Na RTP, num horário decente
Uma multidão de observadores ficou surpreendida com a presença da espiritualidade no último filme de Clint Eastwood, "Hereafter". Confesso que não percebo o espanto. A redenção - tema espiritual e religioso por excelência - é uma constante na obra do mestre. Em "Imperdoável", "Mundo Perfeito"ou "Crime Real", as personagens de Eastwood esboçam o caminho da redenção. Ora, "Gran Torino" é a sublimação dessa marca eastwoodiana, é a parábola perfeita sobre a redenção. E, meus caros cinéfilos, o trajecto redentor de um durão pode ser tão emotivo como o "Bambi". Não choramos, mas ficamos com um nó na garganta durante uns dias. Ou seja, choramos em câmara lenta, como bons adultos vacinados. "Gran Torino" é isso tudo.
Nesta parábola surpreendente, Clint Eastwood é Walt Kowalski, um William Munny ("Imperdoável") do faroeste suburbano.
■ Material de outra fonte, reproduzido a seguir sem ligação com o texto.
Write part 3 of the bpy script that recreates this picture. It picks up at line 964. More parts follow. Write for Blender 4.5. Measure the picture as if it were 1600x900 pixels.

Kowalski é um veterano da guerra da Coreia, ex-operário e um misantropo dos puros. A relação com a família, por exemplo, assemelha-se a uma zona de guerra. Além disso, é racista até aos cabelos. E, como está bom de ver, o nosso durão não gosta da presença de emigrantes lá no bairro. Para seu desespero, alguns até são asiáticos, como os seus vizinhos Hmong. Este é um homem seco, amargo, odioso, ressentido com a vida. Porém, no meio deste deserto amoral, surge uma relação que resgata Kowalski. Devido à violência dos gangues, o nosso durão amoral começa a desenvolver uma relação paternal com um miúdo asiático, Thao. Desta forma inesperada, Walt Kowalski encontra a sua Estrada de Damasco numa sucessão de passinhos de bebé que nos desarma.
Como existe gente distraída (e herege), não irei contar o final. Digo apenas que "Gran Torino" é uma história sublime, contada de forma simples. Clint Eastwood sabe que a história fala por si, logo, não oferece malabarismos de câmara, montagem frenética ou fotografia à Storaro. Ser um clássico é isso mesmo: contar uma história sem formalismos ocos. Caríssimos cinéfilos distraídos, aproveitem a deixa do Expresso e vejam o filme, por favor. E tenham lenços à mão. Ao pé de "Gran Torino", o "Bambi" é mesmo para meninos.